El ojo y la flor, de Claudia Aboaf. Buenos Aires, Alfaguara, 2019, 256 págs.

¿No era ya la nueva conciencia en una unidad libre de azucena,
y, oh sorpresa de los tiempos, no se estaba ya
en “la revolución por la delicadeza”?
Juan L. Ortiz, “Las colinas”.


El ojo y la flor es el tercer componente de una serie que comenzó con Pichonas, allá por 2014. Si en esa primera entrega el énfasis estaba puesto en lo siniestro y en la pesadilla de los miedos más profundamente arraigados, el segundo paso, El rey del agua (2016), sumaba un componente político que llevaba el conflicto de estas dos hermanas, Juana y Andrea, a un Delta futurista en el que el Estado era otra variante del terror.
En esta tercera parte lo íntimo y político parecen ampliarse en una imaginería futurista distópica que abraza un clima de época efervescente: “¡Y ya nadie se atreve a corregirte, Juana, si decís que el aire es verde! ¡Que no te adiestren! (42). Esta novela, armada en tres partes: “El libro de Juana”, “El libro de Andrea” y “El ojo y la flor”, cuenta de un modo mucho más directo los abusos sufridos por Juana en su infancia y toma fuerza en ese impulso para romper la inercia de la dominación a fuerza de deseo: la inteligencia y el amor se potencian con la electricidad del deseo. Surgen así conceptos como la “simbiosis benéfica” (222) o el “Bioamor” (235). En línea con la serie Sense 8, de Lana y Lilly Wachowski, la conexión de los cuerpos y de las mentes en sintonía amorosa se contrapone a la “lucha sangrienta”, que es lo que prima en un mundo de castas y cálculos geométricos referidos a las vidas humanas.

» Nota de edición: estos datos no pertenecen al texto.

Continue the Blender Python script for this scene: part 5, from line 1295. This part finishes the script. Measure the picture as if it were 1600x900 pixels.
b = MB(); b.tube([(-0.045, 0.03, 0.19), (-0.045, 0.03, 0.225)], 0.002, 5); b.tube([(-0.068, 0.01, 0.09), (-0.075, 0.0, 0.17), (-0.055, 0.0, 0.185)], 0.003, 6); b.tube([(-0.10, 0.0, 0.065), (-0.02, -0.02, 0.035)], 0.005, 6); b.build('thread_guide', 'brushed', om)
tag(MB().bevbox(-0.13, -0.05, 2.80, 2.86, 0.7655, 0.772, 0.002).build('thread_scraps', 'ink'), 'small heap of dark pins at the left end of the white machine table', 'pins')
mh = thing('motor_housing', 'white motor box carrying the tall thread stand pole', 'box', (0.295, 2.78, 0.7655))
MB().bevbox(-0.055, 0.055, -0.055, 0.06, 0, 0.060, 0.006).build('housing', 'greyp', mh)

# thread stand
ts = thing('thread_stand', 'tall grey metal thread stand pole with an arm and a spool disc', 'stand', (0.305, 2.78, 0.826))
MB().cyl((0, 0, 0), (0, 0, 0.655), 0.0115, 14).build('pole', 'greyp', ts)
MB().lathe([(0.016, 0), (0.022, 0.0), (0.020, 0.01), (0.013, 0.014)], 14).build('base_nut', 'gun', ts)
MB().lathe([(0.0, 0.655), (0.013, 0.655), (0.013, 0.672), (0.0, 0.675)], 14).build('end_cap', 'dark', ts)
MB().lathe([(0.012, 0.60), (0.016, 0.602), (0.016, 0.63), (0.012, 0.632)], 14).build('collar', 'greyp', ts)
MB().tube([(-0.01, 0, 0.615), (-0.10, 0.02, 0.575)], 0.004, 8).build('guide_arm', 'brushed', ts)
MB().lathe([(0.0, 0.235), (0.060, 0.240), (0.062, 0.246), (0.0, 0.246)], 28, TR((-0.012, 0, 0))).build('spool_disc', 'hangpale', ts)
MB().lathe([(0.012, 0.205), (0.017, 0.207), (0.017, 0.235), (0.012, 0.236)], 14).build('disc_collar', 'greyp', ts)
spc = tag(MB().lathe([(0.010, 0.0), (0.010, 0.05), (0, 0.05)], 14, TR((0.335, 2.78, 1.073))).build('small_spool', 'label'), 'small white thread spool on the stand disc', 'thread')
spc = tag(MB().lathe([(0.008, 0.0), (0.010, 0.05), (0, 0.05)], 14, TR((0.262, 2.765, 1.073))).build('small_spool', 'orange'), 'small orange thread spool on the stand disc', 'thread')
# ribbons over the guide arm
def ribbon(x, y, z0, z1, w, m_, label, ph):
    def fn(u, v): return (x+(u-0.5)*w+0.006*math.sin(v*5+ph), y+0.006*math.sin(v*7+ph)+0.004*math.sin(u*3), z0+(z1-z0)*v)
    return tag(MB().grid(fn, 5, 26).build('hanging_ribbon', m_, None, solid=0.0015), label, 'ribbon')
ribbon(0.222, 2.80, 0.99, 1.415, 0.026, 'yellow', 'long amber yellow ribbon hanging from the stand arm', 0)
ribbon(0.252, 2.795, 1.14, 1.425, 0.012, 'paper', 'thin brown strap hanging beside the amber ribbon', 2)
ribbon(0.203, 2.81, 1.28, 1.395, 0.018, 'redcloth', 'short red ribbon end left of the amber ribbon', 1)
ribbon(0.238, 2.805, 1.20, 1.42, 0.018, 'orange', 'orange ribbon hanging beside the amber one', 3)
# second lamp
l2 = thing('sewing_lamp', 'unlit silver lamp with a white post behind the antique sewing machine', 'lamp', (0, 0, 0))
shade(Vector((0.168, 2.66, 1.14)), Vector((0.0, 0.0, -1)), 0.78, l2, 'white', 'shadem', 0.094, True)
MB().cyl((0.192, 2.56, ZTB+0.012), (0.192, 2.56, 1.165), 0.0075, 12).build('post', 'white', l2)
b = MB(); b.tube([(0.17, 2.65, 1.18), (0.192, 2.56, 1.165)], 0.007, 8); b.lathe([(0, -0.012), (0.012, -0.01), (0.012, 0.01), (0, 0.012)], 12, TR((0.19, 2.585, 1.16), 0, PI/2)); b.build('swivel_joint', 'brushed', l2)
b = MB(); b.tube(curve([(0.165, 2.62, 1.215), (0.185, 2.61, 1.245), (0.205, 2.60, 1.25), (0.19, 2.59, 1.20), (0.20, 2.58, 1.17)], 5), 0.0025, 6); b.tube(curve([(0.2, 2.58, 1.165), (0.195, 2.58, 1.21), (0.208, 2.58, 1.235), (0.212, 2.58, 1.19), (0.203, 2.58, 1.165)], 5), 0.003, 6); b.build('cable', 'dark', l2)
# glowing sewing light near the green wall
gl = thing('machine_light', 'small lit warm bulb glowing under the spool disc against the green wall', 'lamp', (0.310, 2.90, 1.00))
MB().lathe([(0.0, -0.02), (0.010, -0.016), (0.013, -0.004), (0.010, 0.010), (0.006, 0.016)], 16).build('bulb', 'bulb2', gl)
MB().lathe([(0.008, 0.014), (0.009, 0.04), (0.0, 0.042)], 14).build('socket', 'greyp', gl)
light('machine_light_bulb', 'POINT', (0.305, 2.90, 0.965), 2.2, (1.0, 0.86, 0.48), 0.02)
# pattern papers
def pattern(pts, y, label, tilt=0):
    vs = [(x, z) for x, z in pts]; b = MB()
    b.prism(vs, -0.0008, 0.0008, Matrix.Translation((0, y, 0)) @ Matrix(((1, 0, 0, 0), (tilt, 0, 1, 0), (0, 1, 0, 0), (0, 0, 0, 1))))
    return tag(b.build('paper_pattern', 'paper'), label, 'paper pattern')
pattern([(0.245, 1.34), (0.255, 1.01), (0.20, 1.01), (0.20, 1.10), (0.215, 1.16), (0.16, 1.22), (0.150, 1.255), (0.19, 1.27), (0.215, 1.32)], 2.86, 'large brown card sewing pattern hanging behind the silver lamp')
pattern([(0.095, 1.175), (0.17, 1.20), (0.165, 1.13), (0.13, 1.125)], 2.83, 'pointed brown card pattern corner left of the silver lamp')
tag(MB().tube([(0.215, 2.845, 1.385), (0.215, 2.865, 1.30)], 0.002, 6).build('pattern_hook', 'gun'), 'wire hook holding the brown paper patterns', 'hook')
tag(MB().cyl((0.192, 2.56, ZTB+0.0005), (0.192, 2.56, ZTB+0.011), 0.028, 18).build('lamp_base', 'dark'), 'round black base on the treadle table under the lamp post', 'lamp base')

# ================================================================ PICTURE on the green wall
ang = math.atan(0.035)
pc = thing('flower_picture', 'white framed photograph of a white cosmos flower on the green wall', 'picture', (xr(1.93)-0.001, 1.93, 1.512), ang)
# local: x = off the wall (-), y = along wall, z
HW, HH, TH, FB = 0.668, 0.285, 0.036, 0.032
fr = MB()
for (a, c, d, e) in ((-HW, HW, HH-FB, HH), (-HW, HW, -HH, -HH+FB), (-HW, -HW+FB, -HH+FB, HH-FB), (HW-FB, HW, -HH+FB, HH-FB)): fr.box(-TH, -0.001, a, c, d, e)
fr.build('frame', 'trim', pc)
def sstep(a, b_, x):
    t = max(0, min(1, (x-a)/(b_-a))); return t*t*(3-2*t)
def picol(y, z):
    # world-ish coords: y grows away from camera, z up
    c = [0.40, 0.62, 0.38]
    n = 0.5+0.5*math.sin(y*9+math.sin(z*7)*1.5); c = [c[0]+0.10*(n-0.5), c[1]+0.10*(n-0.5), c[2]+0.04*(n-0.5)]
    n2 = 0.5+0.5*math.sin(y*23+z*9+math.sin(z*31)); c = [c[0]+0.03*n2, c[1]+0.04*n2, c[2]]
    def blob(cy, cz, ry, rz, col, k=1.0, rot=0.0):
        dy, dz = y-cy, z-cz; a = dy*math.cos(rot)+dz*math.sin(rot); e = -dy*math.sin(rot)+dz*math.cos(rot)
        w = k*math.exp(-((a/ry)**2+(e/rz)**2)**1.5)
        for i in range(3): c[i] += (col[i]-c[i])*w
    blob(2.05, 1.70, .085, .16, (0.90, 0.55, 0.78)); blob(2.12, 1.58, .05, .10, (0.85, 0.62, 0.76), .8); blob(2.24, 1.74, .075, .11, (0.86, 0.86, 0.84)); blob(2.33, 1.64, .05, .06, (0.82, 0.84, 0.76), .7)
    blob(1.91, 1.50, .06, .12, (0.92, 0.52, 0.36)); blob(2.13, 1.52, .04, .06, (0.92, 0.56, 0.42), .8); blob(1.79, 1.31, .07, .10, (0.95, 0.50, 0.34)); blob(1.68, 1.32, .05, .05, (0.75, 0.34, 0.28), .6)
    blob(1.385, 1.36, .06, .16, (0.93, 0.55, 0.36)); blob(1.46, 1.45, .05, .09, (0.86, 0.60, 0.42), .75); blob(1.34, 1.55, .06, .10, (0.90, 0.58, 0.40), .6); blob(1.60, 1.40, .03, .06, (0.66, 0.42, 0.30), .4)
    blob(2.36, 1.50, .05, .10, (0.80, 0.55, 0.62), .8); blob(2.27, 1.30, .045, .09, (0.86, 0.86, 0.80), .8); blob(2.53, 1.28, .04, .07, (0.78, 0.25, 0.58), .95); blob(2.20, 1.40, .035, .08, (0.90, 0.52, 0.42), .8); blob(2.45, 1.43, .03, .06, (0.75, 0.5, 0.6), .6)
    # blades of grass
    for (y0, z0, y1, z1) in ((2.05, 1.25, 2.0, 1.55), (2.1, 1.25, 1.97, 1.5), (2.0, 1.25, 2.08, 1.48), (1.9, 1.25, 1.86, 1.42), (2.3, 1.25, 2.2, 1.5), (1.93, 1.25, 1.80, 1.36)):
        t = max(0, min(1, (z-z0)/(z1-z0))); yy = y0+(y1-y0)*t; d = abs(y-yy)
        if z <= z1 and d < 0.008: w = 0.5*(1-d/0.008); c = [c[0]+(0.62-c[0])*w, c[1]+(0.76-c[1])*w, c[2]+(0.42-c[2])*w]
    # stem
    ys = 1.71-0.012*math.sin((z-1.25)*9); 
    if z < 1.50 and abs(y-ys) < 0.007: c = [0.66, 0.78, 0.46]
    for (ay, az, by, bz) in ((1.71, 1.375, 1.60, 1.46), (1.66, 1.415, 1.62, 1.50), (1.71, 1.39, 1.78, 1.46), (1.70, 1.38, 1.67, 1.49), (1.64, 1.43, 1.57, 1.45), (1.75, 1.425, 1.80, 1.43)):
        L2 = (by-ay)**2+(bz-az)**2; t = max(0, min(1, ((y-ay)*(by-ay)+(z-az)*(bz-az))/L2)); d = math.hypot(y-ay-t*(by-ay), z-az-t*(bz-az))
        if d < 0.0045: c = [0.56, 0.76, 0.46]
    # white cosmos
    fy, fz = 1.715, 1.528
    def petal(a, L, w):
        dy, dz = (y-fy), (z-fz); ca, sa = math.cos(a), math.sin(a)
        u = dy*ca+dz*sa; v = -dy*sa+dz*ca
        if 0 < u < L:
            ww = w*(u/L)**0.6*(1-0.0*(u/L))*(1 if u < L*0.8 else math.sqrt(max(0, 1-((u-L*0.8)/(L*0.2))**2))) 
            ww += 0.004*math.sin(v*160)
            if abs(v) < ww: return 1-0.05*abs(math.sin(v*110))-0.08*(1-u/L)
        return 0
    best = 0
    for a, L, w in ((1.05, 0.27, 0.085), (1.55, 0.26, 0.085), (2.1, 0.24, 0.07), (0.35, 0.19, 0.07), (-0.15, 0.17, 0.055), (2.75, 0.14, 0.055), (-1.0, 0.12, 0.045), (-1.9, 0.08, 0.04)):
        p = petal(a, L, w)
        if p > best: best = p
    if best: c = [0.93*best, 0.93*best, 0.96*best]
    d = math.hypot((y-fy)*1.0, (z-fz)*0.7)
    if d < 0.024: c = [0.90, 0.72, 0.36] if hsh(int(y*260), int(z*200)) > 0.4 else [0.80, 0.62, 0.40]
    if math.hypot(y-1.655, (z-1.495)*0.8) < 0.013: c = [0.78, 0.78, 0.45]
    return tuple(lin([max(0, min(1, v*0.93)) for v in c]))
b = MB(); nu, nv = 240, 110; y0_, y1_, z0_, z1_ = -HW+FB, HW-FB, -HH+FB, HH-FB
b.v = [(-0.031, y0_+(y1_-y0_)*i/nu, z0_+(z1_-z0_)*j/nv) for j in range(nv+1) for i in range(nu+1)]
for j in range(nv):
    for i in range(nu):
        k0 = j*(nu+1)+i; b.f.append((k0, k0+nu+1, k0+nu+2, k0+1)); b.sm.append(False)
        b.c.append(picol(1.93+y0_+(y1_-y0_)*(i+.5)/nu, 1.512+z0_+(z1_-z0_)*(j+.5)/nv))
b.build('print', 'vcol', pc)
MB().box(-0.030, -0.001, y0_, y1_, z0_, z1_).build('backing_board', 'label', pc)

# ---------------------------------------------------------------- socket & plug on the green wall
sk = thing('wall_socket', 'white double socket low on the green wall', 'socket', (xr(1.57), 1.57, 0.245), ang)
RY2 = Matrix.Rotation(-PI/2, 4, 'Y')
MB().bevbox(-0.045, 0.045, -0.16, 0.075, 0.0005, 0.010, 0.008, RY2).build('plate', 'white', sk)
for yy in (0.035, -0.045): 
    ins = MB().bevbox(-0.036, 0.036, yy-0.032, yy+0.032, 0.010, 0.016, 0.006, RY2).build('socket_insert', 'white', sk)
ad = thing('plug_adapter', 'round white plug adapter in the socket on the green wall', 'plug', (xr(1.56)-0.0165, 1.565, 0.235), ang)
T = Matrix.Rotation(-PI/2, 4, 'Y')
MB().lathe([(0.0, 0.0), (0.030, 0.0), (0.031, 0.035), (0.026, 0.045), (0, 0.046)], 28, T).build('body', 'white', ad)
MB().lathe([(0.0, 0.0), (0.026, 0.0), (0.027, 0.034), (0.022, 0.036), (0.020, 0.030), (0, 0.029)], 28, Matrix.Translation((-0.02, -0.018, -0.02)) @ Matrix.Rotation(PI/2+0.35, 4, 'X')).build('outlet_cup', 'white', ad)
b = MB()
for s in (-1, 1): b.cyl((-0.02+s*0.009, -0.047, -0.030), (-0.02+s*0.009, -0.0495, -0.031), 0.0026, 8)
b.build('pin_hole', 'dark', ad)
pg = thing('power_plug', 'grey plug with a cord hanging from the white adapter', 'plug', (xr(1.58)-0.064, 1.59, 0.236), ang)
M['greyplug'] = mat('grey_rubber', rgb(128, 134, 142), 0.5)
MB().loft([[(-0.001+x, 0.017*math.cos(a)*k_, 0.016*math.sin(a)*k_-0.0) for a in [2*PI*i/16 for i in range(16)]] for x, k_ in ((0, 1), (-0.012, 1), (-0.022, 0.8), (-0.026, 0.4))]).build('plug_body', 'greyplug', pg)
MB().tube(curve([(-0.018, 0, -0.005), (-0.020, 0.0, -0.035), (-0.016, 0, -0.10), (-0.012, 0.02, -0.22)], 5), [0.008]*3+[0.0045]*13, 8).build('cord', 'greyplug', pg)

El libro se abre y se cierra con una celebración y una arenga. La voz que narra interpela al personaje a través de la segunda persona: “¡Sacaste la cabeza de los planes torcidos, de la vejación reiterada! ¡Bravo, Juana!” (13), “Juana, volvés a participar del gran juego!” (243). Hay, en esta tercera parte, una síntesis exaltada de la alianza de Juana y Andrea, y a través de ellas con otras voces múltiples de mujeres hermanadas: “Compartimos una sola inteligencia dentro de un mismo jardín” (252).
El ojo y la flor deben encontrarse y se encuentran en el barro de un futuro que es hoy. ¿Es posible, acaso, esa revolución por la delicadeza de la que hablaba Juan L.? Aboaf se afirma en la metáfora floral y enciende el estallido de esa revolución a fuerza de palabras: “La flor no existe sin el ojo que la mire. Y la arquitectura del ojo nació con las flores” (254).